The original print was destroyed in the MGM vault fire of 1965. A 4K digital restoration of another print found in Paris in 1968 and yet another in 1991 was produced by Cineteca di Bologna, the Criterion Collection and Warner Bros. A Criterion clip shows the improvement.
This copy of the movie was nicely remastered by Christopher Gelstein, the Los Angeles still and motion photographer.
Life wasn't any easier for photographers in 1928.
We won't spoil the fun by summarizing the plot.
But we will point out one thing. Life wasn't any easier for photographers in 1928. The opening sequences show the struggling tintype photographer trying to get people to pose for 10 cent tintypes.
The tintypes appear to have been instant, captured by a bullet-shaped camera one cameraman later likened to a cocktail shaker.
When he does get someone to pose, some oblivious souls park themselves right in front of the lens. Some things, apparently, are eternal. And that's just the beginning of his trouble.
He does find some sympathy from a girl who posed for him. She just happens to be a secretary at MGM and gives him some helpful advice on breaking into the business.
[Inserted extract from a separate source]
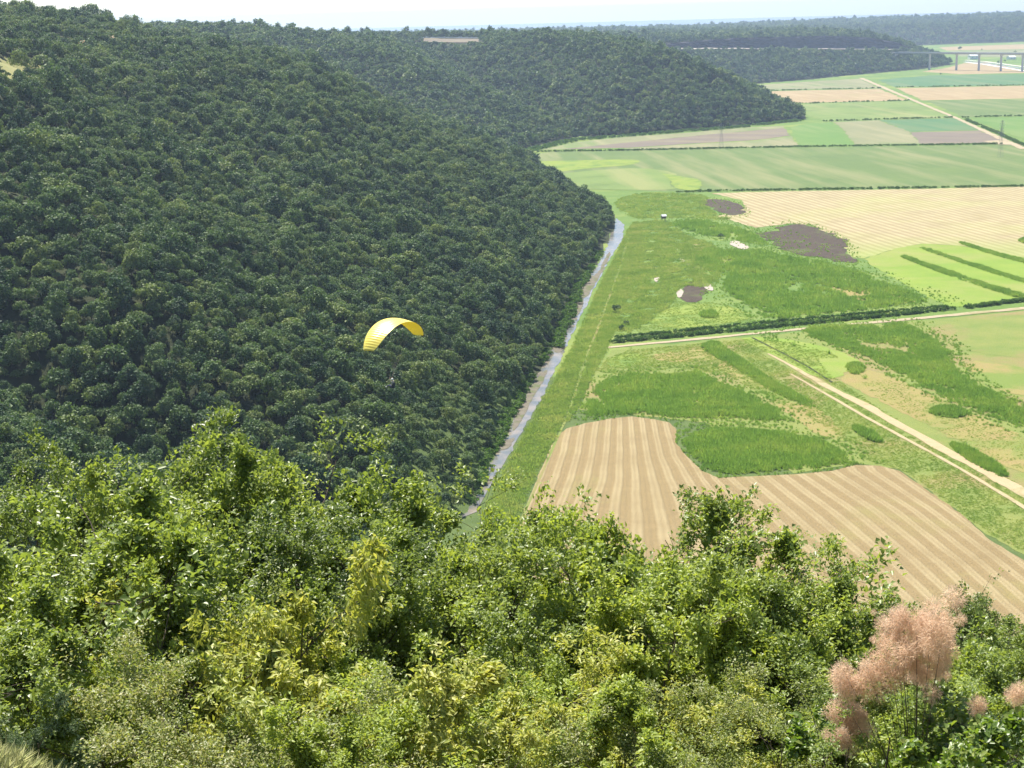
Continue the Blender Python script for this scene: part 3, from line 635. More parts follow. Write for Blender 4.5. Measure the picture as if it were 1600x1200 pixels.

It's a silent film but we found that surprisingly refreshing after a lifetime of laugh tracks and silly scripts. Every so often a placard appears quoting a character so we know what's going on. The brevity is a breath of fresh air.
The films of that era were unavoidable silent but they weren't intended to be endured in silence. Instead, an organist would play along, dramatizing the movie with an appropriate riff. Gelstein doesn't identify the organist, but you'll appreciate the music no less for that.
The Great Stone Face, as Keaton was called for his deadpan demeanor, is unsurpassed in physical comedy. And there is plenty of that on display in this film.
But Roger Ebert best explained what was wonderful about Keaton:
The greatest of the silent clowns is Buster Keaton, not only because of what he did, but because of how he did it. Harold Lloyd made us laugh as much, Charlie Chaplin moved us more deeply, but no one had more courage than Buster.
Good thing too because, you know, it takes great courage to play the photographer.